Cette proposition de loi, inscrite à l’ordre du jour à l’initiative de nos collègues du groupe écologiste, répond à une préoccupation sanitaire majeure de notre époque. Comme d’autres l’ont dit avant moi, l’OMS évalue le nombre de décès liés aux substances chimiques à 5 millions par an, soit 8 % de la mortalité mondiale. Les populations sont exposées quotidiennement à des substances aux risques divers : cancérogènes, mutagènes et reprotoxiques – qui relèvent d’une même catégorie, dénommée CMR –, perturbateurs endocriniens, polluants volatils, métaux lourds, nanomatériaux, additifs alimentaires… La liste est très longue.
En ce qui concerne l’exposition des salariés de l’industrie, le scandale de l’amiante, qui a provoqué et continue de provoquer des milliers de décès, reste présent à l’esprit de chacun. L’homme qui vous parle en a pour sa part absorbé depuis les années 1970 jusqu’en 1995. Un inspecteur départemental du travail avait pourtant déjà lancé l’alerte en 1906, dans un rapport sur la forte mortalité dans les filatures.
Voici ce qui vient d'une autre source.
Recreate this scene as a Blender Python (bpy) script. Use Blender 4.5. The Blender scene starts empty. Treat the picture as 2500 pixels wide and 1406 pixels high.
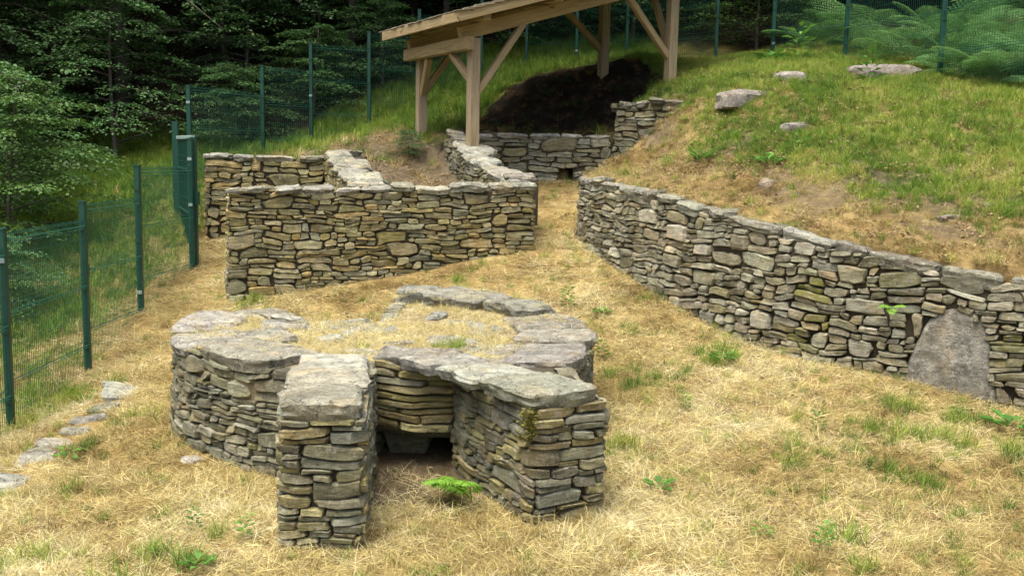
import bpy, bmesh, math, random
import numpy as np
from mathutils import Vector, noise as mnoise

R = math.radians
SC = bpy.context.scene
COL = SC.collection
rnd = random.Random(7)
nrs = np.random.RandomState(11)

# ------------------------------------------------------------------ camera, sky, sun, exposure
F_PX = 2450.0
PITCH = math.atan(333 / F_PX)
ROLL = R(1.2)
CAM = Vector((0, 0, 2.4))
cam_d = bpy.data.cameras.new('camera')
cam = bpy.data.objects.new('camera', cam_d)
COL.objects.link(cam)
cam_d.sensor_width = 36
cam_d.lens = 36 * F_PX / 2500
cam_d.clip_start = .05
cam_d.clip_end = 500
_fw = Vector((0, math.cos(PITCH), -math.sin(PITCH)))
_up = Vector((1, 0, 0)).cross(_fw)
_cr = Vector((1, 0, 0)) * math.cos(ROLL) + _up * math.sin(ROLL)
_cu = _up * math.cos(ROLL) - Vector((1, 0, 0)) * math.sin(ROLL)
from mathutils import Matrix
cam.matrix_world = Matrix(((_cr.x, _cu.x, -_fw.x, CAM.x), (_cr.y, _cu.y, -_fw.y, CAM.y),
                           (_cr.z, _cu.z, -_fw.z, CAM.z), (0, 0, 0, 1)))
SC.camera = cam

SUN_EL, SUN_AZ = R(72), R(-140)         # azimuth clockwise from +Y: high on the left, a little behind the camera
world = bpy.data.worlds.new('World')
SC.world = world
world.use_nodes = True
wn = world.node_tree
bg = wn.nodes['Background']
sky = wn.nodes.new('ShaderNodeTexSky')
sky.sky_type = 'NISHITA'
sky.sun_disc = False
sky.sun_elevation = SUN_EL
sky.sun_rotation = SUN_AZ
sky.air_density = 1.0
sky.dust_density = 8.0
sky.ozone_density = 0.6
wn.links.new(sky.outputs[0], bg.inputs[0])
bg.inputs[1].default_value = 0.13
sun_d = bpy.data.lights.new('sun', 'SUN')
sun_d.energy = 1.5
sun_d.angle = R(40)
sun_d.color = (1.0, .965, .885)
sun = bpy.data.objects.new('sun', sun_d)
COL.objects.link(sun)
_sd = Vector((math.sin(SUN_AZ) * math.cos(SUN_EL), math.cos(SUN_AZ) * math.cos(SUN_EL), math.sin(SUN_EL)))
sun.rotation_euler = _sd.to_track_quat('Z', 'Y').to_euler()
sun.location = (-6, -3, 14)
SC.view_settings.view_transform = 'Standard'
SC.view_settings.look = 'None'
SC.view_settings.exposure = 1.14
SC.view_settings.gamma = 1.0
SC.render.engine = 'CYCLES'
SC.cycles.max_bounces = 6
SC.cycles.diffuse_bounces = 4
SC.cycles.use_denoising = True


# ------------------------------------------------------------------ helpers
def unproj_y(px, py, y):
    d = _fw + _cr * ((px - 1250) / F_PX) - _cu * ((py - 703) / F_PX)
    p = CAM + d * (y / d.y)
    return p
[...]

Il faudra pourtant attendre 1997 pour que l’usage de l’amiante soit interdit !
D’autres scandales sanitaires pourront advenir à cause de l’utilisation de substances chimiques qui, telles l’amiante, ont des effets à long terme sur la santé des salariés : je pense à l’utilisation des solvants toxiques, en particulier les éthers de glycol.
Voilà maintenant plusieurs années qu’une prise de conscience a eu lieu : on ne peut pas jouer avec la santé des salariés et des populations au nom de la compétitivité, de la rentabilité, en bref, au nom de considérations marchandes. Ces considérations ont néanmoins envahi la quasi-totalité des rouages de la société et des activités humaines. La présomption de bonne volonté ne suffit pas !
La proposition de loi que nous examinons prévoit donc de transcrire, dans le cadre réglementaire national, le principe de substitution applicable aux produits chimiques. Elle prévoit ainsi : la réalisation d’un audit des substances chimiques présentes dans une liste définie par l’INERIS, après avis de l’ANSES ; la mise à la disposition des entreprises, par l’intermédiaire d’un site internet, d’un recensement de la littérature scientifique à propos de chaque substance de la liste prioritaire, l’état de la réglementation de cette substance en Europe et dans le monde, ainsi que les expériences de substitution réussies ; et une majoration du crédit d’impôt recherche pour les entreprises qui auront contribué à la recherche de substances alternatives.
Ce texte prévoit aussi que lorsque l’ANSES a émis des recommandations spécifiques sur des substances allergènes, cancérogènes, mutagènes, reprotoxiques ou à caractère perturbateur endocrinien concernant les femmes enceintes, les fabricants sont tenus de faire figurer un pictogramme « Déconseillé aux femmes enceintes » sur les produits contenant ces substances.
Cette proposition de loi repose donc sur trois piliers : le recensement, l’incitation et la substitution. La question qui se pose est la suivante : ces dispositions ajoutent-elles quelque chose aux dispositions actuelles et à venir ? Si ce n’est pas le cas, alors nous nous acheminons vers un doublon de la réglementation, ce qui ne garantit en rien une amélioration de son efficacité !
Pour ce qui concerne la réglementation nationale, le code du travail exige déjà une évaluation de tous les agents chimiques dangereux présents sur les lieux de travail, qu’ils soient utilisés intentionnellement ou formés lors de procédés industriels. Ces dispositions s’inscrivent dans un cadre réglementaire européen sur lequel je reviendrai. Ainsi, l’ensemble des employeurs doivent dresser un inventaire des agents chimiques qu’ils utilisent, en vue de l’évaluation et de la régulation des risques. Cet inventaire est d’ailleurs affiché au sein de l’entreprise.
Dans ma circonscription se trouvent plusieurs sites de l’industrie chimique. La DRÉAL, la Direction régionale de l’environnement, de l’aménagement et du logement, est particulièrement exigeante à l’égard de ces industriels, se montrant souvent tatillonne à l’excès. Je ne suis par conséquent pas très convaincu par cette obligation d’audit, car cet audit est déjà réalisé ! Par ailleurs, nous ne pouvons pas être indifférents au surcoût financier que cela représenterait pour les PME, qui sont souvent soumises aux exigences des groupes pour lesquelles elles travaillent.